Please Don’t Tell My Parents I Blew Up the Moon By: Richard Roberts

Please Dont Tell My Parents I Blew Up the Moon

Please Don’t Tell My Parents I Blew Up the Moon (Please Don’t Tell My Parents) By: Richard Roberts


Supervillains do not merely play hooky. True, coming back to school after a month spent fighting – and defeating – adult superheroes is a bit of a comedown for the Inscrutable Machine. When offered the chance to skip school in the most dramatic way possible, Penelope Akk can’t resist. With the help of a giant spider and mysterious red goo, she builds a spaceship and flies to Jupiter. Mutant goats. Secret human colonies. A war between three alien races with humanity as the prize. Robot overlords and evil plots. Penny and her friends find all this and more on Jupiter’s moons, but what they don’t find are any heroes to save the day. Fortunately, they have an angry eleven year old and a whole lot of mad science…


After the last book I was excited to read the next, even with the problems I mentioned.

I still like the world created and there was a ton more of that going on. The characters were fine, though, Penny’s partners in crime are starting to get one dimensional, and other than using their superpowers, they weren’t utilized very much in this book, they had no growth.

My problem with the series so far is that she got labeled a supervillian and is fine with it, even though she wants to be a hero. There were little bits where she started to think she could crossover, but after a few misunderstandings that didn’t work out. I’m getting tired of misunderstandings in this series. She acts one way, trying to be heroic, but then her actions are misunderstood. Annoying.

These books were clearly not written for me and I’m sure someone in middle school, high school age range would really enjoy them. For me, though, I’m probably not going to jump as quickly on the next.


Please Don’t Tell My Parents I’m a Supervillain By: Richard Roberts

Please Dont Tell My Paren'ts I'm a Supervillain

Please Don’t Tell My Parents I’m a Supervillain (Please Don’t Tell My Parents #1) By: Richard Roberts


Penelope Akk wants to be a superhero. She’s got superhero parents. She’s got the ultimate mad science power, filling her life with crazy gadgets even she doesn’t understand. She has two super powered best friends. In middle school, the line between good and evil looks clear. In real life, nothing is that clear. All it takes is one hero’s sidekick picking a fight, and Penny and her friends are labeled supervillains. In the process, Penny learns a hard lesson about villainy: She’s good at it. Criminal masterminds, heroes in power armor, bottles of dragon blood, alien war drones, shape shifters and ghosts, no matter what the super powered world throws at her, Penny and her friends come out on top. They have to.

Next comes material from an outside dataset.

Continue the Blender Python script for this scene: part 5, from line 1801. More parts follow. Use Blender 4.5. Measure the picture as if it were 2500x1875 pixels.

If she can keep winning, maybe she can clear her name before her mom and dad find out.


With a title like that I had to at least read the sample. After a sample like that I had to at least read the book. After a book like that I have to read the next. Notice a theme?

I was nicely surprised by PDTMPIASV, it could have very easily been over the top cheesy with no plot or character development in sight, but it didn’t take the easy way out. There was certainly cheese and it was set over a couple of weeks so there wasn’t much character development, but it was still there and combined with the plot and world it made a great book.

The book was very long for a juvenile fiction book, possibly even for a YA. There were times when it did drag a little, because Roberts wanted to show you that Penny was a normal middle school girl, who just happened to find out that she made a good supervilian. Normal middle school girls are pretty boring.

I did wish that she had found a way to cement herself as a superhero and not just someone who worked both sides. If Roberts was trying to say something more there he didn’t do it clearly enough for me. I did however see why Penny would enjoy being a villain.

I thought her parents were very stupid, especially for supposedly being two of the smartest people on the planet, because of that I doubted everything they said. Obviously this would appeal to kids, she’s pulling something over her parents so easily. As a parent I’m annoyed, though.

If you happen to have a child in the YA/ juvenile fiction age bracket that loves to read I would highly recommend. Because of the length I’m not sure I would recommend for all readers in that age group, though.